The game tried to cover this up by adding many new techniques you can utilize. Most of them are either useless or give a player an unfair advantage. The only useful addition is the ability to teleport. If you time it EXACTLY right, you can teleport behind an opponent as they attack, and then launch a counter-attack! However, if your opponent is quick enough, they can teleport behind you after you teleport behind them! Sound complicated? It is, but it’s great.

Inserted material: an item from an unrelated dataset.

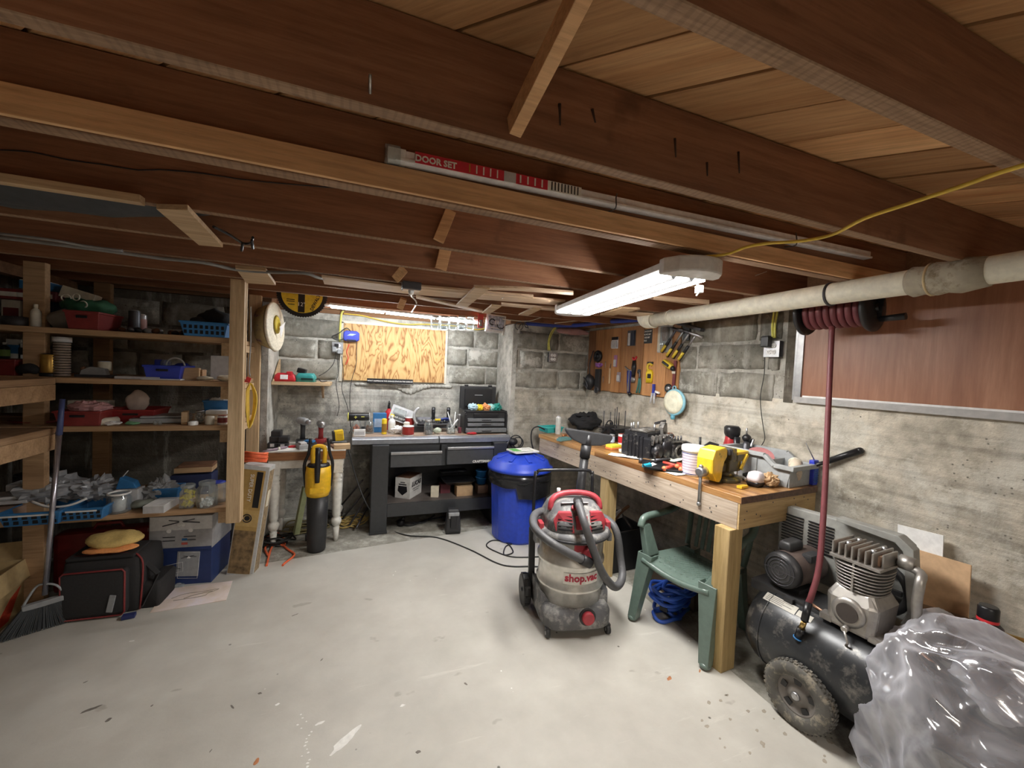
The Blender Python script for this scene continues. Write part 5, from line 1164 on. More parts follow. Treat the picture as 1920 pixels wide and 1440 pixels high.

Dodging attacks, however, is incredibly cheap, because once you manage to time your dodge right and dodge the first attack of a combo, you don’t even have to time your presses right to dodge the rest, no matter how many there may be. Hyper Mode, a mode where you engage your opponent in scripted battle sequences where the outcome is determined by button presses, is fun. For the first... 5 or 10 times. After that, it gets boring, fast. REALLY fast, once you’ve seen all of the finishing animations, and all you’re worried about is pressing the right button. Don’t be surprised if you have to sit through 2 or 3 minute-long Hyper Mode sequences every single match. During death moves, such as the Super Dragon Fist or whatnot, you must go through a series of special button presses along with your opponent, and the most accurate determines the damage of the attack. This very awkward system has taken place of last year’s “analog stick rolling,” which was a mistake. You’d better have an extra controller, as your first one will most likely be going through the window as you slip just once and mess up your entire super Spirit Bomb that you wasted the whole match preparing for.

Dragon Ball Z: Budokai 3 does not live up to expectations, plain and simple. Its flaws outweigh its pros, it’s that basic. However, I can guarantee you that this game will continue to sell.

Curse you, clever and manipulative marketing.